# Delay Analysis of Spatially-Coded MIMO-ZFBF with Retransmissions in   Random Networks

**Authors:** Mohammad G. Khoshkholgh, Victor C. M. Leung

arXiv: 1901.11067 · 2019-02-01

## TL;DR

This paper analyzes the delay performance of spatially-coded MIMO-ZFBF with retransmissions in random networks, revealing tradeoffs between coverage, delay, and throughput under different schemes and network conditions.

## Contribution

It introduces a stochastic geometry-based analysis of rate correlation and delay in MIMO-ZFBF systems with retransmissions, comparing RR and B-IR schemes.

## Key findings

- B-IR has higher rate correlation coefficient but larger coverage probability than RR.
- B-IR's mean transmission delay can be smaller or larger than RR depending on contention.
- Dense networks benefit from LOS components and Doppler spread for improved throughput.

## Abstract

For a low-mobile Poisson bipolar network and under line-of-sight/non-line-of-sight (LOS/NLOS) path-loss model, we study repetitive retransmissions (RR) and blocked incremental redundancy (B-IR).

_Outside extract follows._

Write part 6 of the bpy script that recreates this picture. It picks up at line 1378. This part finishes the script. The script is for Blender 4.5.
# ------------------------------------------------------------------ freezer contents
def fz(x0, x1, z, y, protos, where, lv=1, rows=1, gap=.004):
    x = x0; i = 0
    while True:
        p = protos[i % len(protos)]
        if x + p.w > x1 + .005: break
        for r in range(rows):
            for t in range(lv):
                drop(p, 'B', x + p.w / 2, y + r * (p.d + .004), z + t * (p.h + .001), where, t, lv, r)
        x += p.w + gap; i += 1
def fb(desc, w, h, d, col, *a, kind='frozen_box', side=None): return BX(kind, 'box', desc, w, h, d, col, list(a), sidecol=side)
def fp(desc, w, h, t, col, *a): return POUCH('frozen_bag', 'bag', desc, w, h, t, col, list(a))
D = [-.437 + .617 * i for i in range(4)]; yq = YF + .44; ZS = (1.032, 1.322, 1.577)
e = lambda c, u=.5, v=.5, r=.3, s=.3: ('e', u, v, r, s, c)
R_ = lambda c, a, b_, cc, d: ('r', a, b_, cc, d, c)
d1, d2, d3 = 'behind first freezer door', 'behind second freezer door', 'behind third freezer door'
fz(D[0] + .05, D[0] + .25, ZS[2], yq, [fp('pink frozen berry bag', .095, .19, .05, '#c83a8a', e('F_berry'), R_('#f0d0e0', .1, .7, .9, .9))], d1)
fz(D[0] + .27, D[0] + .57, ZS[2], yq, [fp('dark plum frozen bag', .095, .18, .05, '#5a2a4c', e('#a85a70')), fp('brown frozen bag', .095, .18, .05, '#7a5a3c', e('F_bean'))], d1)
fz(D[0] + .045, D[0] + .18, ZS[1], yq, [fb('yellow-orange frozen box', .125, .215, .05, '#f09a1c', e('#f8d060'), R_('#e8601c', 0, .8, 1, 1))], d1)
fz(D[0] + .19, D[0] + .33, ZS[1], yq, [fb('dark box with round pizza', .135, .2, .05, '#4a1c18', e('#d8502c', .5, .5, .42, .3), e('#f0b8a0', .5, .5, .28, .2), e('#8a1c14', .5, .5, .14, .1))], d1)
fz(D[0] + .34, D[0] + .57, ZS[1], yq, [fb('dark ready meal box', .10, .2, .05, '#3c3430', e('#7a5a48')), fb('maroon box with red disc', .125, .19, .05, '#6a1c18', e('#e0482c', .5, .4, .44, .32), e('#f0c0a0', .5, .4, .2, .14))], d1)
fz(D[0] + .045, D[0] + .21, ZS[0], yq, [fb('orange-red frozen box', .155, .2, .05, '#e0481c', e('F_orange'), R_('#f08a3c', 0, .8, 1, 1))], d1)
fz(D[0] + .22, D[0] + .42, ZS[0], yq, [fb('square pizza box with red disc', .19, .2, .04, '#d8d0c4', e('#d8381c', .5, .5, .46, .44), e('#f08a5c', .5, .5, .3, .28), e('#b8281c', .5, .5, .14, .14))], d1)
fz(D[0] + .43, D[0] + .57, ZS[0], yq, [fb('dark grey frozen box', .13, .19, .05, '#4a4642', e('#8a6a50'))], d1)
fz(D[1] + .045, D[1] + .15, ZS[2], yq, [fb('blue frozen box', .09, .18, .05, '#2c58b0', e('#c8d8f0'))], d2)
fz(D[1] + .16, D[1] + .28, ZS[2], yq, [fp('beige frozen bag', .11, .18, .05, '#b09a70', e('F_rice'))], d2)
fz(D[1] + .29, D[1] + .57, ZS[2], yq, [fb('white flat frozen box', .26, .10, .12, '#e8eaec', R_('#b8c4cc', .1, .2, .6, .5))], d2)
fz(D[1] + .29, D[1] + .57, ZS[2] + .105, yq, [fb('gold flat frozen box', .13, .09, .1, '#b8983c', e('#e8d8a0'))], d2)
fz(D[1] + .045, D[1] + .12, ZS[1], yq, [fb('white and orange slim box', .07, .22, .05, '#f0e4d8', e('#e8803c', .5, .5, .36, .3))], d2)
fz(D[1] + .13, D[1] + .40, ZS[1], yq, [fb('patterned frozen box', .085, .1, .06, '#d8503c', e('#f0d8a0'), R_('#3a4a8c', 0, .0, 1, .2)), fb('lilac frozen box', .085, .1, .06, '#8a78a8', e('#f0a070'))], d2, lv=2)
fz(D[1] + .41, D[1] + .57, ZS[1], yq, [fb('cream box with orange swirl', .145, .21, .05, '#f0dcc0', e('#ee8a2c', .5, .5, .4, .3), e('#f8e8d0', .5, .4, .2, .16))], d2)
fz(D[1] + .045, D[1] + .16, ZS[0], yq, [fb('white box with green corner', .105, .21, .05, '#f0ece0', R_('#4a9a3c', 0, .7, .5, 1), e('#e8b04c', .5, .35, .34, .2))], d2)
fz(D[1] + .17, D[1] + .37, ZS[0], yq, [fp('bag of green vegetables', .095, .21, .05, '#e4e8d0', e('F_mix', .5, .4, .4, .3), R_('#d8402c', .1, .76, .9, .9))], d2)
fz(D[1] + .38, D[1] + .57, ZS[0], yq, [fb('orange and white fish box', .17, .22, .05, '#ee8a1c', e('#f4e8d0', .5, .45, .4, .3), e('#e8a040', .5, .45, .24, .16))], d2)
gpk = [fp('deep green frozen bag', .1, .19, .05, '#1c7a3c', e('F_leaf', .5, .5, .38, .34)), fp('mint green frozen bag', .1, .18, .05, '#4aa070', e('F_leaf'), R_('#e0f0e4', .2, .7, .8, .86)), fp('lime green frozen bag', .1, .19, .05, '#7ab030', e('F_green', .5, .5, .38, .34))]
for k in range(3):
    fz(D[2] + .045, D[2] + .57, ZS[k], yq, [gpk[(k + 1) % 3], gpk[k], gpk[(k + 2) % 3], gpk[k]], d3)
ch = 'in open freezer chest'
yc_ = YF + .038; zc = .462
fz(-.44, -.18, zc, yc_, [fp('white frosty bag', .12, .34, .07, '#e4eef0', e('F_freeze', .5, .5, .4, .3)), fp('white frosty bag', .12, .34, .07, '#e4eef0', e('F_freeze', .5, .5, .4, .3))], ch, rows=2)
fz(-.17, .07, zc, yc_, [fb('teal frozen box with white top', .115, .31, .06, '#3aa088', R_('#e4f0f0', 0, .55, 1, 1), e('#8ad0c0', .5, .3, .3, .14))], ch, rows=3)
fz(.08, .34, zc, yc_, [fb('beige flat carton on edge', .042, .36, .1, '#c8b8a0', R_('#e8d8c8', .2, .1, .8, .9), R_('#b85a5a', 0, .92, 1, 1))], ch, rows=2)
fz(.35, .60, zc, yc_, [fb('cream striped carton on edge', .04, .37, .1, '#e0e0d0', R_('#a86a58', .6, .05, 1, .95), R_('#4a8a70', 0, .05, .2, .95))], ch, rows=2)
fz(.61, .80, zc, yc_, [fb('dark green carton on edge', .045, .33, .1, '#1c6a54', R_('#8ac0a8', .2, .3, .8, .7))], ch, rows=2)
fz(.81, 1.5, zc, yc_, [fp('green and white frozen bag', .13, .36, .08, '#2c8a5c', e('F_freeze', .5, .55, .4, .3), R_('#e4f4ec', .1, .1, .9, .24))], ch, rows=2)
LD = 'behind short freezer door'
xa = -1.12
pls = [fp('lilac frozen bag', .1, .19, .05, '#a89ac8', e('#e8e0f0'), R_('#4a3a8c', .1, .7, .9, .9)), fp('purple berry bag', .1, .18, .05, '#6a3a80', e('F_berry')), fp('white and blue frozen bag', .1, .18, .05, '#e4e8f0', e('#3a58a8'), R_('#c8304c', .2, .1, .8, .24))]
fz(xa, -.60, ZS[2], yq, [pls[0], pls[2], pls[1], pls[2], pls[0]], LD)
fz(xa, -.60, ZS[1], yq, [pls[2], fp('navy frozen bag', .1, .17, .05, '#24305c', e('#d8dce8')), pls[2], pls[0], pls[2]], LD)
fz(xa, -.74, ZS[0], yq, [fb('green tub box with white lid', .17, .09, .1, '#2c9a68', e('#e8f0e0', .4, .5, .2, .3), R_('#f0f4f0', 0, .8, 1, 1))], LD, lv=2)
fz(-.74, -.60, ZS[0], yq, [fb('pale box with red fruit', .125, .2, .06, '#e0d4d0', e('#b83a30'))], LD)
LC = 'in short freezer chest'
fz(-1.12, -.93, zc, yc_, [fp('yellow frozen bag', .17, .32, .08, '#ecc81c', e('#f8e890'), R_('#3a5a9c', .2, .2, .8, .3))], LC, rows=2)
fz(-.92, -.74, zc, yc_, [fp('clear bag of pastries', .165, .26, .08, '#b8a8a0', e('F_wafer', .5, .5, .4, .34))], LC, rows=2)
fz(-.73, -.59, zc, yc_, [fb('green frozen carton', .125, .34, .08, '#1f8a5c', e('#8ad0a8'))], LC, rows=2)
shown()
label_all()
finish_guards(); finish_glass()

We consider spatially-coded multiple-input multiple-output (MIMO) zero-forcing beamforming (ZFBF) multiplexing system, whereby the packet success reception is determined based on the aggregate data rate across spatial dimensions of the MIMO system. Characterization of retransmission performance in this low-mobile configuration is practically important, but inherently complex due to a substantial rate correlation across retransmissions and intractability of evaluating the probability density function (pdf) of aggregate data rate. Adopting tools of stochastic geometry, we firstly characterize the rate correlation coefficient (RCC) for both schemes. Our results show that, compared to RR scheme, B-IR scheme has higher RCC while its coverage probability is substantially larger. We demonstrate that the spotted contention between coverage probability and RCC causes the mean transmission delay (MTD) of B-IR to become either smaller or larger than the MTD of RR scheme. Finally, we develop a numerical approximation of MTD, and evaluate the effective spatial throughput (EST), which is reciprocal to MTD, of RR and B-IR schemes. Our numerical results highlight fundamental tradeoffs between densification, multiplexing gain, block length, and activity factor of nodes. We further observe that for dense networks 1) LOS component is considerably instrumental to enhance EST; 2) EST of B-IR scheme can be much higher than that of RR scheme; 3) When Doppler spread exists, it can improve MTD of B-IR while it does not cast any meaningful effect on the MTD of RR.